Le bon peuple, d’abord, s’est mis en colère. Le bon peuple n’a pas supporté les déclarations de l’otage suisse libéré, Rachid Hamdani. Un otage qui s’empressait de remercier les Libyens — ils l’auraient bien traité — et de critiquer les autorités suisses — elles l’auraient surtout mis dans la merde. Il n’a pas dit la merde, il a dit l’impasse. Mais après des jours et des jours passés dans une ambassade, Hamdani a bien pu attraper les tics de la langue consulaire.
C’était un peu inattendu, certes. Bigre… Voilà un otage qui ne joue pas le jeu, qui ne remercie pas son valeureux pays — son demi-pays ont du penser les bonnes âmes querelleuses et sourcilleuses, puisque Rachid Hamdani, en plus d’être suisse, a aussi la chance d’être tunisien.
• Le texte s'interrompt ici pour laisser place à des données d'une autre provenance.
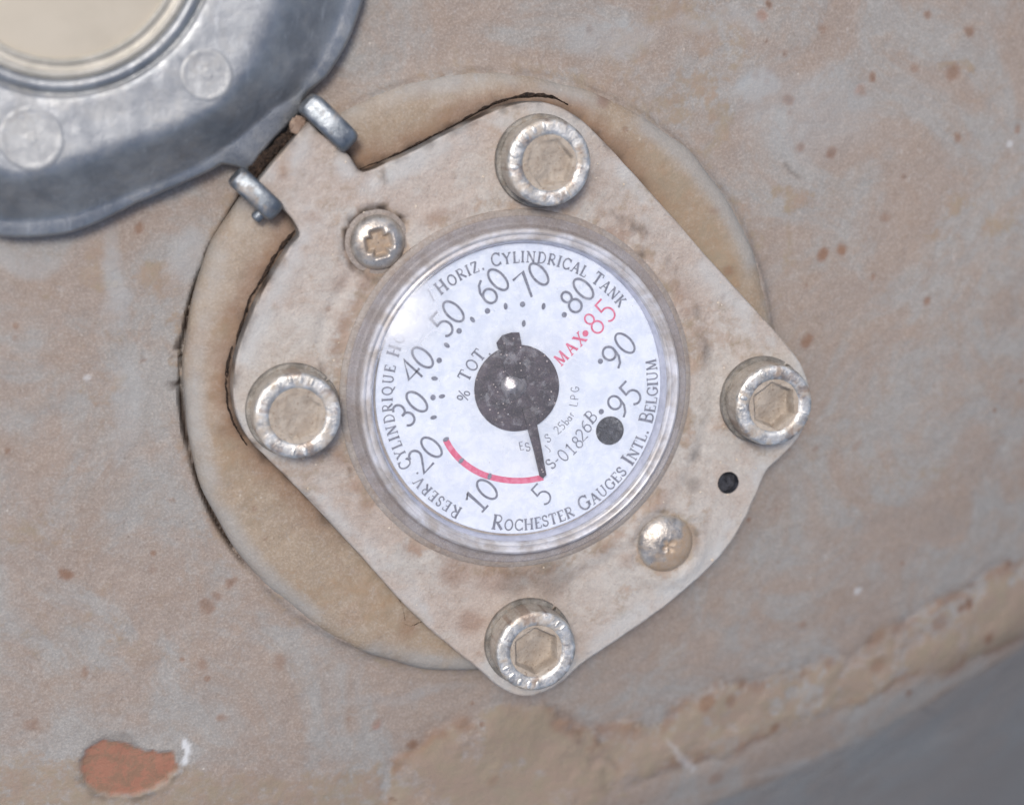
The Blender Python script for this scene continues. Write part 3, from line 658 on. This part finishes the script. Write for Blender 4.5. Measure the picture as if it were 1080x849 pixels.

Et puis, après tout, ce n’est pas la première fois que le syndrome de Stockholm serait à l’œuvre, ce phénomène qui voit des liens forts se tisser entre preneurs d’otages et otages, entre kidnappeurs et kidnappés.
N’empêche, aussitôt ce fut l’avalanche d’une vindicte déversée à gros bouillons sur le site du «Matin». Comme quoi cet Hamdani aurait fait preuve d’un «manque évident de respect vis-à-vis de son pays qui l’a protégé». Et puis, «quand on pense à l’argent que ça a coûté de le sortir de là-bas…». C’est bien simple, ma pauvre dame, «les autorités ne devraient même pas aller l’accueillir à son arrivée», et d’ailleurs, mon pauvre monsieur, «la prochaine fois on le laissera se débrouiller seul là-bas!».
Même sa femme Bruna Hamdani, dans sa villa de la côte vaudoise, s’est dite «perplexe». Il y eut quand même quelques têtes froides pour calmer le jeu: «Ne soyez pas idiots, enfin… Il est évident qu’il dit ceci pour protéger Max Göldi», l’autre otage, donc, toujours retenu. Plus tard il est apparu que cela sentait effectivement la manipulation libyenne à plein nez, une de plus, puisque les fameux propos émanaient de l’agence officielle Jana.
D’ailleurs, dans sa «première interview d’homme libre» par téléphone sur la TSR, Hamdani lui-même se confondait plutôt en remerciements, refusait de répondre à la question de savoir qui avait permis sa libération et ne blâmait guère que le rôle aggravant des médias. Pressé d’être plus précis, l’ex-otage prétextait alors un avion à prendre, ce qui, vu le contexte, n’était sûrement pas faux. Après avoir échappé aux entourloupes bédouines, il n’allait quand même pas se laisser emberlificoter par les grosses ficelles rochebines.
Les commentaires politiques, eux, ont fait preuve d’un flou artistique à peu près aussi consternant. Ainsi, la conseillère nationale genevoise Liliane Maury Pasquier voulait voir dans cet énième épisode de la partie de poker un signe qui «permet de dépolitiser le conflit». Il faut quand même se forcer un peu. Après une menace d’assaut de l’ambassade suisse par la police libyenne et la reddition de Max Göldi, homme innocent rappelons-le quand même, qui paye pour un coupable, le fol Hannibal, à peine chatouillé à Genève.
Quant au certificat de pugnacité que Micheline Calmy-Rey s’attribue à elle-même sur Facebook, mieux vaut l’oublier, tant la Genevoise a peu brillé dans cette crise.
Il est aussi amusant de voir des eurosceptiques professionnels concéder du bout des lèvres le rôle de nos voisins dans la libération d‘Hamdani. «La mise cause de l’espace Schengen a provoqué la solidarité européenne, même s‘il s’agit d’une solidarité forcée. Notre problème est devenu le problème de tout le monde», note ainsi le conseiller aux Etats valaisan Jean-René Fournier. Ces accords Schengen, en effet, qui devaient nous livrer à la merci de toutes les mafias et racailles étrangères ont été le seul levier efficace qui a fait un peu reculer le clan Kadhafi.
Quant à l’otage restant, Max Göldi, il ne lui reste qu’à prendre son mal en patience. La dernière sorcière d’Europe, décapitée à Glaris il y a 226 ans, vient seulement d’être réhabilitée officiellement. Elle s’appelait Anna Göldi.